LA FILARMONICA SI FONDE DOPPIAMENTE IN PIAZZA SAN CARLO
Domina la fusione nella seconda serata del Torino Classical Music Festival dedicata alla Germania. Scende in campo l’Orchestra Filarmonica di Torino guidata da Daniele Rustioni, un direttore che somatizza profondamente quella che è la carica emotiva delle partiture. L’eccitazione traspare fortemente durante l’Ouverture "Coriolano" di Beethoven che apre il concerto. Quasi fosse Rustioni – e la Filarmonica - una reincarnazione del furore che spingono Gneo Marcio Coriolano a marciare contro Roma nell’omonima tragedia di Collin, da cui Beethoven trae ispirazione. La pienezza marziale dell’esecuzione iniziale lascia spazio al caldo piacere del Concerto per violino e orchestra op. 64 di Mendelssohn. Qui la Filarmonica si fonde in un binomio perfetto con la solista Francesca Dego. La violinista sintetizza egregia presenza scenica e concentrazione esecutiva incantando il pubblico, in particolar modo durante il secondo movimento. Nuovo pezzo, nuova fusione: il Concerto per pianoforte e orchestra op. 54 di Schumann chiama a completare l’orchestra il pianista Benedetto Lupo. Forse oscurato dalle emozioni che l’hanno preceduto sul palco, questo connubio sembra funzionare troppo "scolasticamente". Bravura certo, che però sembra non riscaldare il pubblico presente. Alla fine bis per entrambi i solisti e tanto entusiasmo per questo primo contributo della Filarmonica, che chiuderà domenica il festival con la stessa formula: Rustioni e due solisti.

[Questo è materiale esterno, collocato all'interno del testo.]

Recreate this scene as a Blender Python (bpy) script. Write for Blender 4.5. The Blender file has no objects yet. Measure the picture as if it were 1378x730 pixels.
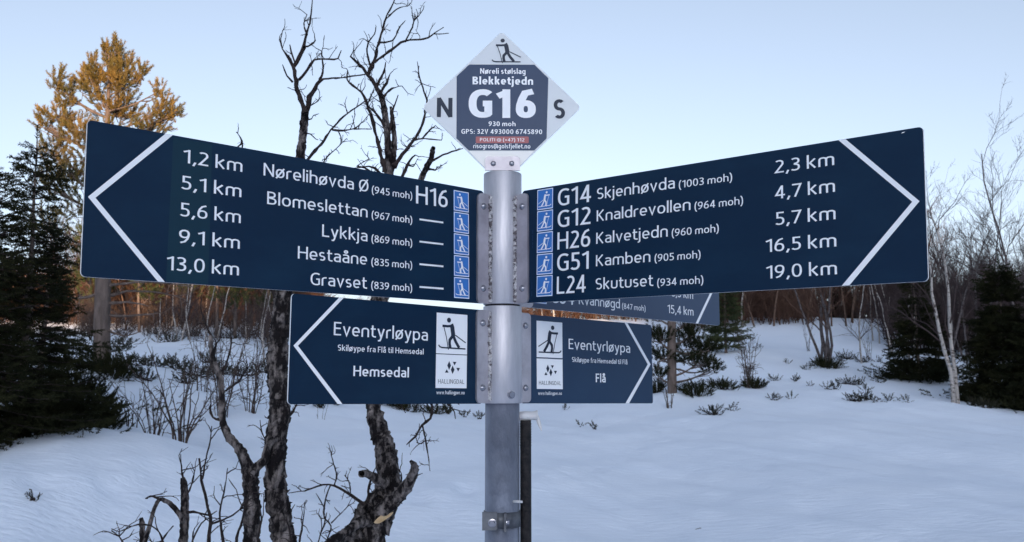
import bpy, math, random
import numpy as np
from mathutils import Vector, Matrix

R = math.radians
random.seed(7)
rng = np.random.default_rng(7)
scene = bpy.context.scene
C = scene.collection

# ------------------------------------------------------------------ camera, sky, sun, exposure
EYE = 1.5
FPX, PITCH, CX, CY = 1246.99, R(7.15), 689.0, 365.0        # lens worked out from the sign boards
cam = bpy.data.cameras.new('camera')
cam.sensor_width = 36.0
cam.lens = 36.0 * FPX / 1378.0
cam.clip_start, cam.clip_end = 0.05, 5000.0
cam.dof.use_dof = True
cam.dof.focus_distance = 1.55
cam.dof.aperture_fstop = 20.0
cam_ob = bpy.data.objects.new('camera', cam)
C.objects.link(cam_ob)
cam_ob.location = (0, 0, EYE)
cam_ob.rotation_euler = (R(90) + PITCH, 0, 0)
scene.camera = cam_ob

SUN_EL, SUN_AZ = R(4.5), R(175.0)                           # azimuth clockwise from straight ahead: low, behind the camera
SDIR = Vector((math.sin(SUN_AZ) * math.cos(SUN_EL), math.cos(SUN_AZ) * math.cos(SUN_EL), math.sin(SUN_EL)))
world = bpy.data.worlds.new('World')
scene.world = world
world.use_nodes = True
wt = world.node_tree
sky = wt.nodes.new('ShaderNodeTexSky')
sky.sky_type = 'NISHITA'
sky.sun_disc = False
sky.sun_elevation, sky.sun_rotation = SUN_EL, SUN_AZ
sky.air_density, sky.dust_density, sky.ozone_density = 0.85, 2.6, 1.4
bw = wt.nodes.new('ShaderNodeRGBToBW')                       # thin winter haze greys the sky, the camera's white balance cools it
mixn = wt.nodes.new('ShaderNodeMix')
mixn.data_type = 'RGBA'
mixn.inputs['Factor'].default_value = 0.28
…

TRIONFO DI SEMPLICITA’ PER IL TORINO CLASSICAL MUSIC FESTIVAL
L’intimità della musica austriaca, la “classica” per antonomasia, chiude questa ottima esperienza del Torino Classical Music Festival. Schubert, Haydn e Mozart scendono in piazza – San Carlo, per la precisione – tra un pubblico che ogni sera è accorso incuriosito, disposto persino a occupare il posto due/tre ore prima dell’inizio. Le sbavature di questo festival sono oscurate dal grande entusiasmo che è riuscito a infondere nei torinesi, felici di acclamare – anche in piedi – alcune delle preziosità musicali sfoderate dalla città: Teatro Regio, Filarmonica di Torino e Orchestra Sinfonica Nazionale RAI, le quali si sono susseguite offrendo programmi mirati ad abbracciare i gusti più vari. Molte serate riuscite – quelle RAI di Valčuha e il Tutto Rossini curato da Bisanti col Regio – alcune meno. La direzione di Rustioni della Filarmonica ha realizzato collaborazioni di assoluto plauso, come con Francesca Dego al violino per la serata tedesca, e con il pianista Emanuele Arciuli per la serata conclusiva. Pieno trionfo per la celebrazione degli States, con un Valčuha armato di spada laser per dirigere il bis “stellare”. Grande felicità per un festival che ha nutrito una piazza desiderosa di avvicinarsi, anzi riavvicinarsi, a un patrimonio culturale che tanti sentono come indecifrabile e ormai lontano. Il format messo a punto dalla Città di Torino è riuscito a semplificare la fruizione (le guida all’ascolto), rompendo quella barriera invisibile che si viene a creare in un auditorium fra un’orchestra e il suo pubblico.